** Begin **

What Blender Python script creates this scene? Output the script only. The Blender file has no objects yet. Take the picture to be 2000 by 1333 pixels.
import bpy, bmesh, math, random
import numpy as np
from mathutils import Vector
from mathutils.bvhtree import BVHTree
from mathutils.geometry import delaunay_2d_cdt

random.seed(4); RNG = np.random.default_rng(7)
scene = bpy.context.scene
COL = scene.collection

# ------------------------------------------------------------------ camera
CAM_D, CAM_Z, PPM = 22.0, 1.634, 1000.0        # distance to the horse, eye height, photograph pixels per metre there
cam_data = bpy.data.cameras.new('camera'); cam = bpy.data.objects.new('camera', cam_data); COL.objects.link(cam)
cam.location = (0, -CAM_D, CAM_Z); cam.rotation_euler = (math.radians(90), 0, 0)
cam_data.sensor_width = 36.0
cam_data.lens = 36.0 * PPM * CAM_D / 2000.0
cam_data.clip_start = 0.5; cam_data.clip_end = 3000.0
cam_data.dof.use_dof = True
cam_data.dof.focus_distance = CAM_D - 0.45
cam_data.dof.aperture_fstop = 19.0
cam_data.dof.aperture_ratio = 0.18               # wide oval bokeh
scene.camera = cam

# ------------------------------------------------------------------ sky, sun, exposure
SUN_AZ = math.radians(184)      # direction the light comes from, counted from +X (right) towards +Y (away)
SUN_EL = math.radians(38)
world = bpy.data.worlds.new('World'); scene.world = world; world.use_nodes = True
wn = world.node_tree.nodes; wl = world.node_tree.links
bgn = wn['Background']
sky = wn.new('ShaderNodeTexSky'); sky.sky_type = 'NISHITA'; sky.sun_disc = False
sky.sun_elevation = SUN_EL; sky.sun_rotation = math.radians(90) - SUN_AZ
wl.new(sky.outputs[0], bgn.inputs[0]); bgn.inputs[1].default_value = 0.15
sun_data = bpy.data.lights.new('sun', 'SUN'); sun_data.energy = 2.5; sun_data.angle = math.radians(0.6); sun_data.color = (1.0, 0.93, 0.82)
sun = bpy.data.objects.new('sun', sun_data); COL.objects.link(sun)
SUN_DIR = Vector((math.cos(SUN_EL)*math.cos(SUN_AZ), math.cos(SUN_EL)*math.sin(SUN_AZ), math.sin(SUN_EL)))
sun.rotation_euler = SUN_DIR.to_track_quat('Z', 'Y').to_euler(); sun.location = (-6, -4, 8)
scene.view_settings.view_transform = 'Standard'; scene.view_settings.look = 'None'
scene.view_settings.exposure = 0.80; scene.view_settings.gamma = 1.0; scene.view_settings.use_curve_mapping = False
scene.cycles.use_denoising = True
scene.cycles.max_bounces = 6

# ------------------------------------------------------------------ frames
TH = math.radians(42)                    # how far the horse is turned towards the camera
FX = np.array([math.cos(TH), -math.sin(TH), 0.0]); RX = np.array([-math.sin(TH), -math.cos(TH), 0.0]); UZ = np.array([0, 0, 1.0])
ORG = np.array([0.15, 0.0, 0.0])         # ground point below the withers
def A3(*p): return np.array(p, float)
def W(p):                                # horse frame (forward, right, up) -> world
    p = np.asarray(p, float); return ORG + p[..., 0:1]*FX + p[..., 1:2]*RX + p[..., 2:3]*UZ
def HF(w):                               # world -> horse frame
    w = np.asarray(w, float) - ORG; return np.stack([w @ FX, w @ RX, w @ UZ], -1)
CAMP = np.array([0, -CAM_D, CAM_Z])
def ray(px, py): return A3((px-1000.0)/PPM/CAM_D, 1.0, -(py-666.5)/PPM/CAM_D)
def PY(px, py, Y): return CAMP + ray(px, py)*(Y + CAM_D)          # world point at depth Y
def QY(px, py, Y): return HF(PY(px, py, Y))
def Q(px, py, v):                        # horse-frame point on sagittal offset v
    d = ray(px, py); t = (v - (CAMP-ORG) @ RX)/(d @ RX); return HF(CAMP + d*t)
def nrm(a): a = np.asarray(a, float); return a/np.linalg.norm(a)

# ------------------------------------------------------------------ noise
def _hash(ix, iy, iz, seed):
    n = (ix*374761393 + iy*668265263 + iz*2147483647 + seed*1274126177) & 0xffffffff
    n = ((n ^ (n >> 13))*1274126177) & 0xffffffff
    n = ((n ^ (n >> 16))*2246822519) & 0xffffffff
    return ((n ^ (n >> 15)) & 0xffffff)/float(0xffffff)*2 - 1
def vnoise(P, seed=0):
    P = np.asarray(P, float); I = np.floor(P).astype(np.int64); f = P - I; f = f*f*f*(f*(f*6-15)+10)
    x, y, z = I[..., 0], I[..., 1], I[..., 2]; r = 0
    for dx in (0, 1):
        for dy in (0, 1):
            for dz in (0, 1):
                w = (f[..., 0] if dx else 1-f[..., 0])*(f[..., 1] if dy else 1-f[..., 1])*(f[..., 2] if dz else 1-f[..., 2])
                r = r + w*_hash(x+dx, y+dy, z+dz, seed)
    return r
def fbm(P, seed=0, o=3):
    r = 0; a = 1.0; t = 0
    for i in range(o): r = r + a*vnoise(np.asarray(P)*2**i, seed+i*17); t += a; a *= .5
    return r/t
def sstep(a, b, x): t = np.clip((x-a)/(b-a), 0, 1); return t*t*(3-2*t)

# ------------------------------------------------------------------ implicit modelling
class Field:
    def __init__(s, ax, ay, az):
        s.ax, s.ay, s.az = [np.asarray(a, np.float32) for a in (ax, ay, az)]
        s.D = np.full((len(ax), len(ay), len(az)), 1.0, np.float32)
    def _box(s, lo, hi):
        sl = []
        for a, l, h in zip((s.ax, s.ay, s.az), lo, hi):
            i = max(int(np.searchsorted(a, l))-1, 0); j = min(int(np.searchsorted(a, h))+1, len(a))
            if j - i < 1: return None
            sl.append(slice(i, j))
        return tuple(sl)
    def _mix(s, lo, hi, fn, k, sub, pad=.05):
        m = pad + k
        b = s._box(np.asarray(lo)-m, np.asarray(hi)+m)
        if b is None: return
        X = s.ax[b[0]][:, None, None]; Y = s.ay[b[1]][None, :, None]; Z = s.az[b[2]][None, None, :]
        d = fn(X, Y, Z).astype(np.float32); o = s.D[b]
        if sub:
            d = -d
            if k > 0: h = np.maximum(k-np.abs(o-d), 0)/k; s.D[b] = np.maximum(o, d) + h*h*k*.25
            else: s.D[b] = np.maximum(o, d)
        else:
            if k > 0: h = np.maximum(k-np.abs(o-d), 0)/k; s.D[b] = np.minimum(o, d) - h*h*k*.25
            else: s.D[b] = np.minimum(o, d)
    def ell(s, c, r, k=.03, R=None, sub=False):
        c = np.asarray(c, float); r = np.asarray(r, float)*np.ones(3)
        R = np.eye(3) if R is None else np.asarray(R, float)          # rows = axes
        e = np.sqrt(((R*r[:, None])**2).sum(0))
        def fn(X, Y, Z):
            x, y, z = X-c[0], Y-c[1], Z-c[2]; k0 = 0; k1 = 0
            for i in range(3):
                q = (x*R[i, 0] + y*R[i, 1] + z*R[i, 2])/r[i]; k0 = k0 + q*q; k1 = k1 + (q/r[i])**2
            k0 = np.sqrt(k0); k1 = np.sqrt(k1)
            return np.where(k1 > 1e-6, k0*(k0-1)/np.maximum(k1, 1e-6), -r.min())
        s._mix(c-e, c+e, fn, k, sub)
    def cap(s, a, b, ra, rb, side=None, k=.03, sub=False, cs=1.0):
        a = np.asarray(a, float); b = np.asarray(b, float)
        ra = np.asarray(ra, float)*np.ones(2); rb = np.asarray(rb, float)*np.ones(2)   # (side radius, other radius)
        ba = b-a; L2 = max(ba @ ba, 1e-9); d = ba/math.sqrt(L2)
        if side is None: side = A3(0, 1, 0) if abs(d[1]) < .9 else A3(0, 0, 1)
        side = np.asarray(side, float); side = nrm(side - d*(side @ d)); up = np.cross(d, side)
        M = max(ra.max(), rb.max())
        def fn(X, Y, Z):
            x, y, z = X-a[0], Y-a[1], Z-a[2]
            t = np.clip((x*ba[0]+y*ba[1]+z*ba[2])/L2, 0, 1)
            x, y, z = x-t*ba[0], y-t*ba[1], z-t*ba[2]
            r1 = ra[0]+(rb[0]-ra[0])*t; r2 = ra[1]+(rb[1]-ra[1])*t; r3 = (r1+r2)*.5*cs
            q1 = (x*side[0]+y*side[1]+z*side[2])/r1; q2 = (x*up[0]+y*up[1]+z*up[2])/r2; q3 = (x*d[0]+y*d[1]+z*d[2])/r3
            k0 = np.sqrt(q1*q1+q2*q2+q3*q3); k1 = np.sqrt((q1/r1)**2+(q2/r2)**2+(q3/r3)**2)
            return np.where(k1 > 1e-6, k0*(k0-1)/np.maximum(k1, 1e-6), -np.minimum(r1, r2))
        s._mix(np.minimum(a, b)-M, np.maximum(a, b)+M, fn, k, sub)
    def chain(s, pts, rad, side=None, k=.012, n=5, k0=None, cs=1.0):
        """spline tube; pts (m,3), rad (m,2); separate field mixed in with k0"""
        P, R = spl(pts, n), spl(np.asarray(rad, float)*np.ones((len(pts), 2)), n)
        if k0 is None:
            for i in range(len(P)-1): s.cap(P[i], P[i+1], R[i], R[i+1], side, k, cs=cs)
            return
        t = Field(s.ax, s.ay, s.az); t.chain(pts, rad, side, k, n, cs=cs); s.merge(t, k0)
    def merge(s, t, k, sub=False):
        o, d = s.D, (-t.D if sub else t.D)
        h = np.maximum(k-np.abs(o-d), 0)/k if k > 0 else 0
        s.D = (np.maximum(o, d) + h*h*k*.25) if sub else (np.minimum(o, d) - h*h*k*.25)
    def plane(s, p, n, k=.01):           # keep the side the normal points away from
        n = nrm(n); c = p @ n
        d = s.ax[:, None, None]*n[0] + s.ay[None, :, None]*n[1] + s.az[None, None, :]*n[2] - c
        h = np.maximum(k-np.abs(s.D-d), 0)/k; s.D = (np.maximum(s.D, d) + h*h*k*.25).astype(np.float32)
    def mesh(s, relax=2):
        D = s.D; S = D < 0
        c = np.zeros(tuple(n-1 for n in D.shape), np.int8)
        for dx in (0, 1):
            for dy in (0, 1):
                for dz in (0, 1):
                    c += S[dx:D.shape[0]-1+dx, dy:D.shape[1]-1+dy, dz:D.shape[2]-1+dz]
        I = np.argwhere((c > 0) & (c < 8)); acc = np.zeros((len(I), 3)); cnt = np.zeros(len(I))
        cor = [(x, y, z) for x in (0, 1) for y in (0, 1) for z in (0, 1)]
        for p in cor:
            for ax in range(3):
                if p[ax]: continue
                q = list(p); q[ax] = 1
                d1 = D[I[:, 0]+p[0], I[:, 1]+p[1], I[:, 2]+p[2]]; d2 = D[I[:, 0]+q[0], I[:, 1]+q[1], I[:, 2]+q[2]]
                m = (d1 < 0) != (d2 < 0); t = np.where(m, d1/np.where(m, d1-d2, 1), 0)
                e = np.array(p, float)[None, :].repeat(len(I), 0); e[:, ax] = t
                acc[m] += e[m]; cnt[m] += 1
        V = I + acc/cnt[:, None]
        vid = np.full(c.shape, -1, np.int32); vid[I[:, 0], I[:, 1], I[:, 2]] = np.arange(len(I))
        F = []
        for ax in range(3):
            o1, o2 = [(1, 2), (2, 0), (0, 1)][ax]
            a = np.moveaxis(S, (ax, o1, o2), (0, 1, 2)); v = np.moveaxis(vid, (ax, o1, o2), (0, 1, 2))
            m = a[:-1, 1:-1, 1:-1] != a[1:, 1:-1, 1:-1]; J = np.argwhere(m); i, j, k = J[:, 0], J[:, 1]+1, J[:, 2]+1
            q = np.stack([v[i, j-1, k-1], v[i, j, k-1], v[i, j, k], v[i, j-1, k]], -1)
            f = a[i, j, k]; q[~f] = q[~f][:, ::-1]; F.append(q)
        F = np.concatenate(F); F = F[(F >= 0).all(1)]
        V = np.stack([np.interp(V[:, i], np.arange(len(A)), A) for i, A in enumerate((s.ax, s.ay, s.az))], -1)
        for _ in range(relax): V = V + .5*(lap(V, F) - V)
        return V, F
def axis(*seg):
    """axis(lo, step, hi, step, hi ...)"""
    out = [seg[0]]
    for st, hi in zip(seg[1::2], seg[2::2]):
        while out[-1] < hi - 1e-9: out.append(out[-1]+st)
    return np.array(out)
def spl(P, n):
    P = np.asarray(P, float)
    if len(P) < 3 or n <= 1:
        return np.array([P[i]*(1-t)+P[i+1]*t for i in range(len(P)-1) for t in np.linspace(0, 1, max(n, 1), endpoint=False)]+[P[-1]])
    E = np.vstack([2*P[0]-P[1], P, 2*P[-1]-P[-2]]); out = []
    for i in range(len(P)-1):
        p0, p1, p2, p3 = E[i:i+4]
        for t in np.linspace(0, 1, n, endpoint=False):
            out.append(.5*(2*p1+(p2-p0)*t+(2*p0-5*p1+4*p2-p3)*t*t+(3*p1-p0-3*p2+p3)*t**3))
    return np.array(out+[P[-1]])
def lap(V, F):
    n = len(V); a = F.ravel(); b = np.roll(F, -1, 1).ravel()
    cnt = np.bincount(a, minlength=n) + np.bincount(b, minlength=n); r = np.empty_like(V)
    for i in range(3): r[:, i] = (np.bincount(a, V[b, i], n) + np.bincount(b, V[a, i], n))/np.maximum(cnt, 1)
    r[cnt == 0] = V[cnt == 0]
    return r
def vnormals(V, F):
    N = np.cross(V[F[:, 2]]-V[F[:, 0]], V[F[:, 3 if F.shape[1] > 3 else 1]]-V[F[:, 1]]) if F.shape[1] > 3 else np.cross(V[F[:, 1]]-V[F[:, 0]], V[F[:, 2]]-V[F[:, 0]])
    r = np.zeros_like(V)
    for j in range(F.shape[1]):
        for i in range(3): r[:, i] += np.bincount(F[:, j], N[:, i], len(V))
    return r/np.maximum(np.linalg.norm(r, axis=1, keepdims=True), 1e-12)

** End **

## What this task involves
Give back exactly the material above from its opening line to the line bearing "COL = scene.collection".

## Solved exercise
What Blender Python script creates this scene? Output the script only. The Blender file has no objects yet. Take the picture to be 2000 by 1333 pixels.
import bpy, bmesh, math, random
import numpy as np
from mathutils import Vector
from mathutils.bvhtree import BVHTree
from mathutils.geometry import delaunay_2d_cdt

random.seed(4); RNG = np.random.default_rng(7)
scene = bpy.context.scene
COL = scene.collection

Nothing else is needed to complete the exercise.